Applying the Mathews v. Eldridge balancing test, the court found all three factors favor requiring a bond hearing: the private interest in freedom from physical restraint is substantial; the risk of erroneous deprivation is high when there is no individualized inquiry into flight risk or dangerousness; and the government’s administrative burden of conducting bond hearings is modest. The court expressly departed from its own prior rulings in Canales-Melgar v. Noem and Goguev v. Noem, in which it had applied the entry fiction to detainees with substantial interior presence, citing a growing district court consensus and further review of the applicable law.

Key Takeaways

  • The Fifth Circuit’s Buenrostro-Mendez ruling foreclosing statutory challenges to the government’s mandatory-detention interpretation of § 1225(b) does not bar constitutional due process challenges — the government conceded the constitutional question during oral argument, and the Fifth Circuit did not reach it.
  • Noncitizens who entered without inspection but have established substantial presence in the United States — through years of continuous residence and community ties — are entitled to Fifth Amendment due process protections regarding their detention, even if the “entry fiction” limits their process rights in removal proceedings.
  • The government’s July 2025 policy reclassifying all entrants without inspection as § 1225(b) “applicants for admission” ineligible for bond hearings does not override the constitutional requirement of an individualized assessment of flight risk and dangerousness before civil detention.
  • If Sanchez Flores is re-detained, all applicable procedures — including a bond hearing — must be followed.

Why It Matters

This decision is part of a substantial and growing body of district court rulings in the Fifth Circuit holding that the Biden-era-reversed, Trump-administration policy of reclassifying long-term interior residents as § 1225(b) mandatory detainees without bond hearings violates procedural due process. The opinion provides a detailed roadmap for how courts should distinguish Thuraissigiam — confining it to challenges to admission and removal proceedings for those apprehended near the border — from detention claims brought by individuals with deep roots in the United States.

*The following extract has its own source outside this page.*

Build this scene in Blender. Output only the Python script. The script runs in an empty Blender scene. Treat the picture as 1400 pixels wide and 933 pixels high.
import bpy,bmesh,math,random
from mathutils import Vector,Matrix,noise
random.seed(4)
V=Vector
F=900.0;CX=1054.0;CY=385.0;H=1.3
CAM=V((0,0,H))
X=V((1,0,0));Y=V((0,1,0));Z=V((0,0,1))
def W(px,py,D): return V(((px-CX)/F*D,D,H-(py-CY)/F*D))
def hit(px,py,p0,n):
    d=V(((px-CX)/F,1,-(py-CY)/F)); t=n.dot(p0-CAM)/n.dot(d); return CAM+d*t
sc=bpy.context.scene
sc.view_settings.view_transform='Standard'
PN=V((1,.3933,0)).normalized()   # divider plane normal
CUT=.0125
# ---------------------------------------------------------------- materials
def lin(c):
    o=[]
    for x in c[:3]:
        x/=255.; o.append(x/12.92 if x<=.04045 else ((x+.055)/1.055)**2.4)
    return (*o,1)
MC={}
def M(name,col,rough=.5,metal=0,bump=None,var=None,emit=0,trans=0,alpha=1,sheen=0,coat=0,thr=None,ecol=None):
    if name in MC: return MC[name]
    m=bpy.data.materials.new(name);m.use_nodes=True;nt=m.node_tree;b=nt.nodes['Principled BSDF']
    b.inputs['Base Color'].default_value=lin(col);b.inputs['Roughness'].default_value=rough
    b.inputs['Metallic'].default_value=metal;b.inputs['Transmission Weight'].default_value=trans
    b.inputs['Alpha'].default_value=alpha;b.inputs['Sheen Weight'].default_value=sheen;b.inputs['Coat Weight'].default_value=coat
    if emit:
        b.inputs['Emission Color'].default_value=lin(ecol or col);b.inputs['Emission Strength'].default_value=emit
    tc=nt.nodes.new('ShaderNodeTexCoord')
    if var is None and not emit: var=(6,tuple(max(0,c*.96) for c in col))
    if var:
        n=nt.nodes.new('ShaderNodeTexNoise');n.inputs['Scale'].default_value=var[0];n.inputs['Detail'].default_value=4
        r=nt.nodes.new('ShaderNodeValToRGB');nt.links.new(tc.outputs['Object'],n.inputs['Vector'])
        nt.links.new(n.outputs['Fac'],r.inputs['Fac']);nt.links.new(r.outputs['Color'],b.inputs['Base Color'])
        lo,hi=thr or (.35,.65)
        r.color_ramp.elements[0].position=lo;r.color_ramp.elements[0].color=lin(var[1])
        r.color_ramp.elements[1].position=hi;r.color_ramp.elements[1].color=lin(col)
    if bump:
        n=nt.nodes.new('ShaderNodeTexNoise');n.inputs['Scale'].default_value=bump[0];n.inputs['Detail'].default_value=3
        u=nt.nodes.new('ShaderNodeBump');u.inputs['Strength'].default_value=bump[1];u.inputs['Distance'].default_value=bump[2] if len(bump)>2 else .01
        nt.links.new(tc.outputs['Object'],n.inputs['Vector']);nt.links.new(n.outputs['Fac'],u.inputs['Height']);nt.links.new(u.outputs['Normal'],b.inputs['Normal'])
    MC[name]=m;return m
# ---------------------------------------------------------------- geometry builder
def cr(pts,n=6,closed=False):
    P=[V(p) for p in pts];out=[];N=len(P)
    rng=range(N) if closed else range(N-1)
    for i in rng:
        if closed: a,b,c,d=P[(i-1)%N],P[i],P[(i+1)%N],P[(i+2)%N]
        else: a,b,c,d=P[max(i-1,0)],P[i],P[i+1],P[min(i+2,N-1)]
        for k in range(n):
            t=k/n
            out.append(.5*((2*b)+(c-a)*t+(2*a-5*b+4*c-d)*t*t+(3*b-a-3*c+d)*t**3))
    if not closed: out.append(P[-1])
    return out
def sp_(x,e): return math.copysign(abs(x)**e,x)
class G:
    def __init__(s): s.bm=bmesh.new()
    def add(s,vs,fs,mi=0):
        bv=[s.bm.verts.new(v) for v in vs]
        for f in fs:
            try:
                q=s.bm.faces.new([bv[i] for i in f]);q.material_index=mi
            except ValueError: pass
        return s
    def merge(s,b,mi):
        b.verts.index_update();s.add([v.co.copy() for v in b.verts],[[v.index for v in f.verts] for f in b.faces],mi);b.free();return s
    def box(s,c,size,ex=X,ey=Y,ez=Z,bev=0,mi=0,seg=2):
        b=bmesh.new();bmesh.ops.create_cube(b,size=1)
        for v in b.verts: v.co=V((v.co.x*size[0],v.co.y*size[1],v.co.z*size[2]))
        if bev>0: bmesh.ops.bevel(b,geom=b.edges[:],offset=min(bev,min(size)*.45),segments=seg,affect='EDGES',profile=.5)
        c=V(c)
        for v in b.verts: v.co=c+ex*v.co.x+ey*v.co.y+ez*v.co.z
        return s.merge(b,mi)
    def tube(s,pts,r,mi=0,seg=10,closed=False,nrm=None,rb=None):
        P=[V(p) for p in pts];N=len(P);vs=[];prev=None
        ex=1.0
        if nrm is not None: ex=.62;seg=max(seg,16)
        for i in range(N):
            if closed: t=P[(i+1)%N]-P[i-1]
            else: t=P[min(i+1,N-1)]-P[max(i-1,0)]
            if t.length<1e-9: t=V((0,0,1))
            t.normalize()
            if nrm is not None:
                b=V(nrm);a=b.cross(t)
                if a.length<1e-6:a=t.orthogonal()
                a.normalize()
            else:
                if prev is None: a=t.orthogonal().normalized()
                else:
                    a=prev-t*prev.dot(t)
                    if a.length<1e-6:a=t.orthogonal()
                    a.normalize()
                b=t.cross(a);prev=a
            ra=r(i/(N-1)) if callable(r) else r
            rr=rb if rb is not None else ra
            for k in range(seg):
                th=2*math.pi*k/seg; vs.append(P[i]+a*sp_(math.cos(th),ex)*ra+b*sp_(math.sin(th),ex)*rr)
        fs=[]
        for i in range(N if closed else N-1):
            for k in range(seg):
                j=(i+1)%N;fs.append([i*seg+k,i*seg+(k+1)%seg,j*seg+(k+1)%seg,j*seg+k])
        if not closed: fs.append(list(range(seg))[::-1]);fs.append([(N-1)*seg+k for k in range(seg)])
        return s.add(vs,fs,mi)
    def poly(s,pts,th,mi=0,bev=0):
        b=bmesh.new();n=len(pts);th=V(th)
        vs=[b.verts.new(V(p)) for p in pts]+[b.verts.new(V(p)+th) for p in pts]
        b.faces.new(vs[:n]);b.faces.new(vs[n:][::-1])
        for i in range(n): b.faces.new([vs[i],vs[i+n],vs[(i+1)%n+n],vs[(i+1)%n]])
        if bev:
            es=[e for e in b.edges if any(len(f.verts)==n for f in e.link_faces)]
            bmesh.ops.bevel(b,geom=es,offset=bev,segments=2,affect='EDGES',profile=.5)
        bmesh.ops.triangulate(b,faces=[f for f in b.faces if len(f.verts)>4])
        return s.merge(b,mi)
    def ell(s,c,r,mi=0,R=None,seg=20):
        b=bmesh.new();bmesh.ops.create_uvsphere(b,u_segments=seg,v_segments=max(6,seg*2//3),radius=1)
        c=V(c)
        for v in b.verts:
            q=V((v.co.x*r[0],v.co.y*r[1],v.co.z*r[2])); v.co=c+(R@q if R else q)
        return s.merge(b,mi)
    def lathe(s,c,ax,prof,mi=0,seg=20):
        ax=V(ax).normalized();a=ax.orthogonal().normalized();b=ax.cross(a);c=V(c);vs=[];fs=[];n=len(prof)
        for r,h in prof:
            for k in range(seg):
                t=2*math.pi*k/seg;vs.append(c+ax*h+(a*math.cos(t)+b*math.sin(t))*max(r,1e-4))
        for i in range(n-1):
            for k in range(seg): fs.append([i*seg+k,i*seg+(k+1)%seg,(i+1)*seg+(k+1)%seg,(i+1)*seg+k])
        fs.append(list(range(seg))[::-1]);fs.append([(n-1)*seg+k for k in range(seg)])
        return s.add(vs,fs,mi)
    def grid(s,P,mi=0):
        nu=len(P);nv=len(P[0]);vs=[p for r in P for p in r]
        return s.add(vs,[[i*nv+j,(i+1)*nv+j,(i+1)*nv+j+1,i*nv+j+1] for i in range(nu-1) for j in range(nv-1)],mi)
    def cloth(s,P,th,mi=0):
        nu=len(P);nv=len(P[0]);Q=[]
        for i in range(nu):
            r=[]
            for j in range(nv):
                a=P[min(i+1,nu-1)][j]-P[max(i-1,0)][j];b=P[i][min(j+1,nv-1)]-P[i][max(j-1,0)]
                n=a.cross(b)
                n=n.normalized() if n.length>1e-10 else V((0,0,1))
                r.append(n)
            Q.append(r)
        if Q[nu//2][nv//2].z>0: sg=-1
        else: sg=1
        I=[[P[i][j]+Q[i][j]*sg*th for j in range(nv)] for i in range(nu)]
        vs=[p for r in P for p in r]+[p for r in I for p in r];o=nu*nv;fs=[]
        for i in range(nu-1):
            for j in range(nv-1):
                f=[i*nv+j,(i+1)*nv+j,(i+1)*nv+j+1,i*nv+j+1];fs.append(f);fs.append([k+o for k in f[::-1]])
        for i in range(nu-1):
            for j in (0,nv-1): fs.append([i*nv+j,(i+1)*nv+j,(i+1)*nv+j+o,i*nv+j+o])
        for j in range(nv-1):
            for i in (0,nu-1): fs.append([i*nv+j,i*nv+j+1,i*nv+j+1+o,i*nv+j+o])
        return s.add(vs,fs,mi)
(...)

For practitioners, the ruling underscores that Buenrostro-Mendez is not a complete defense to immigration detention challenges: the Fifth Circuit’s statutory holding leaves the constitutional door open, and district courts across the circuit have walked through it. Attorneys representing clients detained under the new § 1225(b) policy should plead procedural due process claims under Mathews v. Eldridge and focus the factual record on the client’s length of residence, community ties, and the circumstances of entry and any prior government releases.